**Job**
Check each line of the data for "scene" and select those that have it.

----------

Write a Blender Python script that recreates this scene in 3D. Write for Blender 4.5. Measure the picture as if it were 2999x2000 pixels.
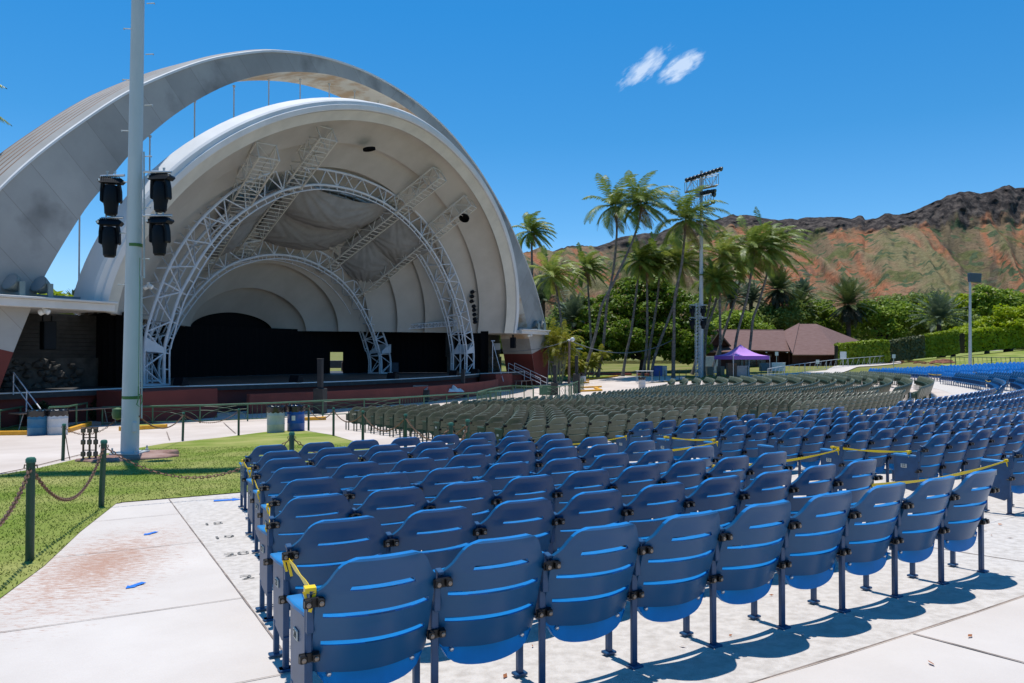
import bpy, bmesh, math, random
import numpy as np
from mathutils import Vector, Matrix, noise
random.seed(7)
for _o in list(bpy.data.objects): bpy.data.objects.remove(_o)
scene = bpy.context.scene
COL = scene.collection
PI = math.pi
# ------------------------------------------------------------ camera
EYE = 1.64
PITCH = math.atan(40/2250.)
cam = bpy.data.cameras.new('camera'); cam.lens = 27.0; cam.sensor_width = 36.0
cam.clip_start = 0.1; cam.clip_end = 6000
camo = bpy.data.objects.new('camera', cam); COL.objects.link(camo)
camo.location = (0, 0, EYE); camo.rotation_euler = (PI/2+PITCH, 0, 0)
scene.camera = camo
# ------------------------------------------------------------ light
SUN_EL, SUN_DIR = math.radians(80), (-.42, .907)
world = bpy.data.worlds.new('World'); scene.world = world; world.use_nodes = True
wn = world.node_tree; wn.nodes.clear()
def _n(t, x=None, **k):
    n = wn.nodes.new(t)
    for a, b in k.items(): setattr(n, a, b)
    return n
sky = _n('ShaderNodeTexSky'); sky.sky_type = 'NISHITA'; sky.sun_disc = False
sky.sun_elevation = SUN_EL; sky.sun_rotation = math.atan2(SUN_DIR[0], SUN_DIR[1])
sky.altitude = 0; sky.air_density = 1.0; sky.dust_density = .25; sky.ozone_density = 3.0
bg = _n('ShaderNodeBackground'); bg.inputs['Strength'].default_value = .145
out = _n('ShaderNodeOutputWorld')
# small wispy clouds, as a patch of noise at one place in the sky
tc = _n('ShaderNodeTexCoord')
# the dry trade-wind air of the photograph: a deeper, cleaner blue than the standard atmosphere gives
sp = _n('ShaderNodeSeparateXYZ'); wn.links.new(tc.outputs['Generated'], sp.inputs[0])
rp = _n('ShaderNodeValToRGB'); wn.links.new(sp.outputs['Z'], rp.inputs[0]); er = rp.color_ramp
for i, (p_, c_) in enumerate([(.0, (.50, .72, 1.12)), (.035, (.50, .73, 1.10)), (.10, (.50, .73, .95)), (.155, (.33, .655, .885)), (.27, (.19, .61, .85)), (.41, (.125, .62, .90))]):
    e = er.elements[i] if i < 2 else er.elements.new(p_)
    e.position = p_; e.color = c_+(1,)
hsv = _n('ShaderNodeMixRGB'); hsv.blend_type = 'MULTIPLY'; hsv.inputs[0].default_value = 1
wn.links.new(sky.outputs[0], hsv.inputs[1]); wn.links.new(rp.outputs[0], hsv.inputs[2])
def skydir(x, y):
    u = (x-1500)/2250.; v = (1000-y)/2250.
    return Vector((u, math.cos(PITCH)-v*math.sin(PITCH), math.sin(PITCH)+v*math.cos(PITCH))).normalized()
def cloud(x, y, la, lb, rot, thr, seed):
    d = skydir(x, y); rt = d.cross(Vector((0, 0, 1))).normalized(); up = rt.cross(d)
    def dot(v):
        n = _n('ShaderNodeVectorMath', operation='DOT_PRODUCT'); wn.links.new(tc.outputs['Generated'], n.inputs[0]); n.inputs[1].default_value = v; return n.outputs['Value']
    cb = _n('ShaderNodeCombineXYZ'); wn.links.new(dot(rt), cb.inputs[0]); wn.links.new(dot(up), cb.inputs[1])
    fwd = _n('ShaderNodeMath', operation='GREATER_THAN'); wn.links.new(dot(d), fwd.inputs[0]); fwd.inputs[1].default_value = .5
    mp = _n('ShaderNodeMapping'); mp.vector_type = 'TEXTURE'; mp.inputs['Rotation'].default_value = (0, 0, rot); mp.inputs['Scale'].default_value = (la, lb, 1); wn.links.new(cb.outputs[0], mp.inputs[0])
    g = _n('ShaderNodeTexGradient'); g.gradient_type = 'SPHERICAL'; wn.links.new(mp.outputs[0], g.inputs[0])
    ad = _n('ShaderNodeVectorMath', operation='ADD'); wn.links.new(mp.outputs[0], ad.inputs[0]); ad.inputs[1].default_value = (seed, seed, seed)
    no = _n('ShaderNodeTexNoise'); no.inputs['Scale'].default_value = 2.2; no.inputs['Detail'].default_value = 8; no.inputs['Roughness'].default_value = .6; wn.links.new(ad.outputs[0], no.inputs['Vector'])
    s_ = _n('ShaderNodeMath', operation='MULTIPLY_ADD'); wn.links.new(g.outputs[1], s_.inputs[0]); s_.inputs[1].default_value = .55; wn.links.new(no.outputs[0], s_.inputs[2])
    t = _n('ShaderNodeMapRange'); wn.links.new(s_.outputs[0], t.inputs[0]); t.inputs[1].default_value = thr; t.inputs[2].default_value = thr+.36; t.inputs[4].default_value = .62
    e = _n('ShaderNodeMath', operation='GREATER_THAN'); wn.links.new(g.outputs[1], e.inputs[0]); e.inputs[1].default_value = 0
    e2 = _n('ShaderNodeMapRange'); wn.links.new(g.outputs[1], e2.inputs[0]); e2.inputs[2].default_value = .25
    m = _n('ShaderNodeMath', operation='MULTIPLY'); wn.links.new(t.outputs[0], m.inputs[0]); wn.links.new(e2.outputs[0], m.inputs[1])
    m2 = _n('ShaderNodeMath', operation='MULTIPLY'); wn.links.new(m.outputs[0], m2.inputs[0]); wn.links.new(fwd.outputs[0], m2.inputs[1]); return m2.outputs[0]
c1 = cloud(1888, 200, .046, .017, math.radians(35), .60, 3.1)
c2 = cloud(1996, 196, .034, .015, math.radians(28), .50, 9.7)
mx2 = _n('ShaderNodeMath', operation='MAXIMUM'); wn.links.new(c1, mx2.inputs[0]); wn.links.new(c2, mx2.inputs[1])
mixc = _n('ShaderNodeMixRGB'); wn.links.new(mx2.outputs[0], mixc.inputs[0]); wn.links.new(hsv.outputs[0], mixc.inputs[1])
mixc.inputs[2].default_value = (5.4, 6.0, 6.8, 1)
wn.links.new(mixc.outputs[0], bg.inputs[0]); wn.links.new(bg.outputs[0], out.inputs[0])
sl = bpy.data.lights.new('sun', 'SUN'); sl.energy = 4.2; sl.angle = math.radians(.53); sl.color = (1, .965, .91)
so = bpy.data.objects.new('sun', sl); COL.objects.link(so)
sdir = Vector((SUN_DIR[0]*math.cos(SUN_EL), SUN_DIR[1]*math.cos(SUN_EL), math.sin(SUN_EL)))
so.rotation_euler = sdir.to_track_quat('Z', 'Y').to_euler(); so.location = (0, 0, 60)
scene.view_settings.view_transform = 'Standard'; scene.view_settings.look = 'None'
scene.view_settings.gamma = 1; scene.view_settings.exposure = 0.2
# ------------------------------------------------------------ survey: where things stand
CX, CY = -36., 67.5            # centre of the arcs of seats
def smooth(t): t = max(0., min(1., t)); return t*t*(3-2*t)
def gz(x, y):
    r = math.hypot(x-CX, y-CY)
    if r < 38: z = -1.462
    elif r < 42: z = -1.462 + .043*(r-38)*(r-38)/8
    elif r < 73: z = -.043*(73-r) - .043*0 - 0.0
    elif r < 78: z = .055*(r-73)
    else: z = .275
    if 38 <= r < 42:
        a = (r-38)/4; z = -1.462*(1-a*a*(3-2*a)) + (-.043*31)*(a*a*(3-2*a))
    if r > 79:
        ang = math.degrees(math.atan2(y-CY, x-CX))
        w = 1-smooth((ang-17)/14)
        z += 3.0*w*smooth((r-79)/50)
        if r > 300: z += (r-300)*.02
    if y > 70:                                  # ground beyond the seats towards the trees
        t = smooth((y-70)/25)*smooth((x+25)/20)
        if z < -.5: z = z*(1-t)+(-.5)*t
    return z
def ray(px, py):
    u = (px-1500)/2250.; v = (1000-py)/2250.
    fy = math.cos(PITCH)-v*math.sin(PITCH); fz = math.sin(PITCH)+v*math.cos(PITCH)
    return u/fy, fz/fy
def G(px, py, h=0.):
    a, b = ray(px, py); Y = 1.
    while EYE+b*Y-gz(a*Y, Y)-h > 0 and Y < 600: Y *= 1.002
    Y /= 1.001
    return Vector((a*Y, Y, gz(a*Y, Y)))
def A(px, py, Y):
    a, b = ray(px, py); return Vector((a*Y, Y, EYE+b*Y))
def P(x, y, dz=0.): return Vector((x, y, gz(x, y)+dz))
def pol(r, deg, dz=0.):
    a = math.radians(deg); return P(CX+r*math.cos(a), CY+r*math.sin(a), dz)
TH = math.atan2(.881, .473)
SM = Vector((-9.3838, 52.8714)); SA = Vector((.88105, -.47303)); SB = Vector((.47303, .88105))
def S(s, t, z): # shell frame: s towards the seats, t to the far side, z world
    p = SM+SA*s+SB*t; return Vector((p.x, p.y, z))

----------

**Correct answer**
Write a Blender Python script that recreates this scene in 3D. Write for Blender 4.5. Measure the picture as if it were 2999x2000 pixels.
scene = bpy.context.scene
COL = scene.collection
scene.camera = camo
world = bpy.data.worlds.new('World'); scene.world = world; world.use_nodes = True
scene.view_settings.view_transform = 'Standard'; scene.view_settings.look = 'None'
scene.view_settings.gamma = 1; scene.view_settings.exposure = 0.2